Il était caché derrière les bocaux de conserves, dans le petit placard blanc accroché en hauteur sur le balcon côté rue, côté nord on disait avant d’avoir un frigo. Le martinet ne nous faisait pas vraiment peur, de toute façon, ce n’était que pour les garçons, et surtout pour moi puisque j’étais le plus grand et que je devais montrer le bon exemple. Il avait un manche en bois teint en jaune et des lanières noires en cuir. On pouvait l’acheter à la COOP. Papa ne s’en est jamais servi, mais pour maman cela servait de menace quand elle disait « je deviens folle, quelle horreur, j’en prends un et je tue l’autre avec ». C’était la plus douce des mamans, mais c’est vrai que nous étions parfois, comme écrit dans le bulletin, des enfants, des élèves turbulents.

Papa, c’était plutôt les bons points, si on avait aidé aux corvées, monté le bidon de mazout, rangé les vélos à la cave s’il pleuvait, épluché les légumes. Et surtout des bons points avec des calculs très compliqués pour les notes au-dessus de la moyenne et le bon classement dans la classe (si on était premier dans une matière, on doublait le nombre de bons points), et grosse perte de points si on était sous la moyenne, le terrible 10 sur 20. Les points se traduisaient en argent de poche pour acheter ce que l’on voulait, des livres de la bibliothèque rose ou verte. Maman prenait le martinet et m’appelait à la cuisine, pas la peine d’essayer de me cacher dans les 65 m² de l’appartement. En traînant un peu, elle était moins furieuse et oubliait pourquoi elle voulait me punir, et il suffisait de prendre un air contrit pour que ça passe, j‘étais bon acteur.

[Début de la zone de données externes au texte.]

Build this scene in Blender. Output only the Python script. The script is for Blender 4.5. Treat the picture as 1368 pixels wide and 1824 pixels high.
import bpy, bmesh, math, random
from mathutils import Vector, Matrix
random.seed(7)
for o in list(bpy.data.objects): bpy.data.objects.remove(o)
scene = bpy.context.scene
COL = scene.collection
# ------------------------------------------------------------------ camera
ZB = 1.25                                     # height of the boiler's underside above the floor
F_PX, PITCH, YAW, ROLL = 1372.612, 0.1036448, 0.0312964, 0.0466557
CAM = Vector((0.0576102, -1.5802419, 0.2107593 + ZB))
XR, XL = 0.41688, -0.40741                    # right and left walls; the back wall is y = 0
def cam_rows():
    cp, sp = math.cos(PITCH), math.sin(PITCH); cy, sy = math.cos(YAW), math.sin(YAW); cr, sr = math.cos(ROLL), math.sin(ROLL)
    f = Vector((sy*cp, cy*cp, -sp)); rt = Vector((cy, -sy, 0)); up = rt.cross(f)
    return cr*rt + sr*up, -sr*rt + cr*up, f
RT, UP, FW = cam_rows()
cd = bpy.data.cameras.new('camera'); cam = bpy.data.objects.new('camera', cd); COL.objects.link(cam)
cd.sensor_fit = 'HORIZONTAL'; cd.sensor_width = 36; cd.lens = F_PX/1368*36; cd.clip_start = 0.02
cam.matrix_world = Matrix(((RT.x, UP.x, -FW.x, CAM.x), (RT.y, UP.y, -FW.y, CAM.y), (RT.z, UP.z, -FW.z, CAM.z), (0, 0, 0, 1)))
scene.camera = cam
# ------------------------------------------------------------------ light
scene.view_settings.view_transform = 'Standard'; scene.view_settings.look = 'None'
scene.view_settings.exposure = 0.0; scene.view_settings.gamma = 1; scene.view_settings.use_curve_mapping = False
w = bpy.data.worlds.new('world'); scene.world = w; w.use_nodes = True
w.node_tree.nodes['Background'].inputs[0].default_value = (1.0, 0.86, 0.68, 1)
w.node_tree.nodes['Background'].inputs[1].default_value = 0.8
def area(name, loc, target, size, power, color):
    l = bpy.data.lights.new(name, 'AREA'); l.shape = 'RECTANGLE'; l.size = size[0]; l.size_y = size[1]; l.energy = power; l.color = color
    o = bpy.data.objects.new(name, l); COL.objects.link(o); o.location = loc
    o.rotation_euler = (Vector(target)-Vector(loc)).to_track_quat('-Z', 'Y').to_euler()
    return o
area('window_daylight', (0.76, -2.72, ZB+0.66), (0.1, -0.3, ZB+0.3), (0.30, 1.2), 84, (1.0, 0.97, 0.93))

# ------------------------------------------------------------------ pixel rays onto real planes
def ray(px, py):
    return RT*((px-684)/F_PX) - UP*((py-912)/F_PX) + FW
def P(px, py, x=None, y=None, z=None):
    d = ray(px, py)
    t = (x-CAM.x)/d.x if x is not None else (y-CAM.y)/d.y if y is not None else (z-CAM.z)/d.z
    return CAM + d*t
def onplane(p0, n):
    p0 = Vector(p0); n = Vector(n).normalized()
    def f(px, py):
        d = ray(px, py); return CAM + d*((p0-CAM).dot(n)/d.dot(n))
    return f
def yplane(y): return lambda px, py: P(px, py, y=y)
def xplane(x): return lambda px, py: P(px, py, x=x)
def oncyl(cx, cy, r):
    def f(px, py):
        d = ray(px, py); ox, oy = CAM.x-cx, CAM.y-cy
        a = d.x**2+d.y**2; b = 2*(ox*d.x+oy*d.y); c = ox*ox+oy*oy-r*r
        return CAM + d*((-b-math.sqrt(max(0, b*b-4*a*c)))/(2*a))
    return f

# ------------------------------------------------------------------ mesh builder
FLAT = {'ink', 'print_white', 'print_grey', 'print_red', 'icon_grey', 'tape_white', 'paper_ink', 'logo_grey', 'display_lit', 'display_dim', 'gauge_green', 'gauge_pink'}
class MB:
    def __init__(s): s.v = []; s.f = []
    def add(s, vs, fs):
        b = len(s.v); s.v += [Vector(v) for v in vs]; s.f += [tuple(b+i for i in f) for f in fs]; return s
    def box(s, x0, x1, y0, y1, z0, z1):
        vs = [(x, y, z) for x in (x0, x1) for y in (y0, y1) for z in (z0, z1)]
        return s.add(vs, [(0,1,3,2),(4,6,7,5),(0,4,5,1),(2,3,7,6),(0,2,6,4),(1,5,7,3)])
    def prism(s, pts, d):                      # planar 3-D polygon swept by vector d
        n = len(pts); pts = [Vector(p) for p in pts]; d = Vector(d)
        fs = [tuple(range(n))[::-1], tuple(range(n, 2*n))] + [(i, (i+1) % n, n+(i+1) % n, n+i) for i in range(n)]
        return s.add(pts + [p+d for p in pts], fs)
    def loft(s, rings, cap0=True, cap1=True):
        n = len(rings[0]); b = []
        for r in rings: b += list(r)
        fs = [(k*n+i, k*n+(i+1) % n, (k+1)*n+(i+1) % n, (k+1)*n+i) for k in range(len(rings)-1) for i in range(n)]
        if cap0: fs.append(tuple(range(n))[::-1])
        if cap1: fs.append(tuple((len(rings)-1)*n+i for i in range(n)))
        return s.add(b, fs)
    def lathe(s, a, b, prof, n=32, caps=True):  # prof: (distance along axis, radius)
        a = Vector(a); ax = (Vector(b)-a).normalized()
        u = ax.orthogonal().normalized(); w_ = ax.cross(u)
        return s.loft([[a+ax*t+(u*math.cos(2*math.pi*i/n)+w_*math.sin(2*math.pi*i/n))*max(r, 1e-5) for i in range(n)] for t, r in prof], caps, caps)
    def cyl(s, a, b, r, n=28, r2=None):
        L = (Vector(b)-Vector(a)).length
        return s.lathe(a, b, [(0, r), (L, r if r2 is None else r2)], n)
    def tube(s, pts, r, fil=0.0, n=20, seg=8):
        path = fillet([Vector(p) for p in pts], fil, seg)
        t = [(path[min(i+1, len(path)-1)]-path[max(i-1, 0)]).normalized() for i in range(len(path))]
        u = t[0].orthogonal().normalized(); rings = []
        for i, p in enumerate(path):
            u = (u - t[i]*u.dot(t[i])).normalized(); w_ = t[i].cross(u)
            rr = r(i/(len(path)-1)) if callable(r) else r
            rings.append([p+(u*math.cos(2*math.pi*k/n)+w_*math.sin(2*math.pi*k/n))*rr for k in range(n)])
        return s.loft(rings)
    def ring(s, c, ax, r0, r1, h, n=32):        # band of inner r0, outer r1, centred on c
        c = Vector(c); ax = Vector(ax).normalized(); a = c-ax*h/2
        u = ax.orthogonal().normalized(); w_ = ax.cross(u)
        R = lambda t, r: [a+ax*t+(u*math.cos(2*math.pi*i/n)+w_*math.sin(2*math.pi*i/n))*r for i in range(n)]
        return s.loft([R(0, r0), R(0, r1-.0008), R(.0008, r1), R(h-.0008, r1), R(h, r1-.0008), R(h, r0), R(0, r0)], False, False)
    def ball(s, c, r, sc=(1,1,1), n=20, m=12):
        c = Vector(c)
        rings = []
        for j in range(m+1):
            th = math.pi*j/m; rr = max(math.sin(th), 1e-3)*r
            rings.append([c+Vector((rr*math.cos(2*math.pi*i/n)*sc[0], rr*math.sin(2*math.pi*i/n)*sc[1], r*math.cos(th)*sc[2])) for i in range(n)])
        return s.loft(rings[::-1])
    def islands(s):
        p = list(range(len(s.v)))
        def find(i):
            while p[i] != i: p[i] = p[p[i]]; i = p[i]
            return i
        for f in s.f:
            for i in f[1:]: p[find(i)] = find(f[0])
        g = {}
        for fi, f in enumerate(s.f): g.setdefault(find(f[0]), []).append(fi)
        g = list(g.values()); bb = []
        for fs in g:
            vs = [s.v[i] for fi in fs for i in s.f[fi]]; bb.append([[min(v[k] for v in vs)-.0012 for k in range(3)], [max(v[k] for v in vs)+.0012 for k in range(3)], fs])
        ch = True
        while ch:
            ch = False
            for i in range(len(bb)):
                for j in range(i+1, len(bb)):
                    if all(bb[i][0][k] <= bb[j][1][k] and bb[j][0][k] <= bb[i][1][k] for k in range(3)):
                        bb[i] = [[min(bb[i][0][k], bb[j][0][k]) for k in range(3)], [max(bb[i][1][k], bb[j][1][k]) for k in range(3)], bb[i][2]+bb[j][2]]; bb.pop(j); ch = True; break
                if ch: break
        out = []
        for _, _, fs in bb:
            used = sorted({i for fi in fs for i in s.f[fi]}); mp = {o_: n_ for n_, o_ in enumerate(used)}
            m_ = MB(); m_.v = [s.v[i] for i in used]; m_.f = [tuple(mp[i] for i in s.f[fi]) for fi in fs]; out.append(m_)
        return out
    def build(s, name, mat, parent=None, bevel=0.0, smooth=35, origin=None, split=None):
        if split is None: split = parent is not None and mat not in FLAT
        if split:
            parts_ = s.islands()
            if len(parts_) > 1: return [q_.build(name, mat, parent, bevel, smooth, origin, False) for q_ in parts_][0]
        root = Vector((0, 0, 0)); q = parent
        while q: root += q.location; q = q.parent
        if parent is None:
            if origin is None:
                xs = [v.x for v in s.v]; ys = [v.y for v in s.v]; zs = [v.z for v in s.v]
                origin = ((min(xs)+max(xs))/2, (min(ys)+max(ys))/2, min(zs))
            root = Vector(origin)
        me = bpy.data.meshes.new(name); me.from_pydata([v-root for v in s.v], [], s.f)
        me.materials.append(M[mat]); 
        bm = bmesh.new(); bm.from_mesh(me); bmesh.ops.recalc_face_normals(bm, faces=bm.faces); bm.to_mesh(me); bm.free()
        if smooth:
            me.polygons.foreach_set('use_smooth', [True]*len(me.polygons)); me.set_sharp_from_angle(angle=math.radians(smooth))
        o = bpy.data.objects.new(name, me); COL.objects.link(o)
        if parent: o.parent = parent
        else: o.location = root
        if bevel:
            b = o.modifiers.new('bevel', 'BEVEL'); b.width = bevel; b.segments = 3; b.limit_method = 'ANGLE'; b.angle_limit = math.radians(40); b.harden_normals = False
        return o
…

Les deux anecdotes que je vais raconter, c’est quand elle était « à bout de nerfs ». Elle me courait après, le martinet en main. J’avais délicatement cisaillé chacune des lanières à leur base et au premier coup, elles sont toutes tombées par terre. Na na na nanère ! « Fresch, insolent », disait grand-père. L’autre fois, j’ai joué au héros, bravant la punition, j’ai tendu les deux mains face aux coups et j’ai attrapé les lanières, tiré un coup sec, le manche échappa des mains de maman et alla la frapper au visage, une goutte de sang apparut sur la lèvre du bas et elle dit « tu m’as cassé une dent », je l’ai prise dans mes bras. Et ce fut tout.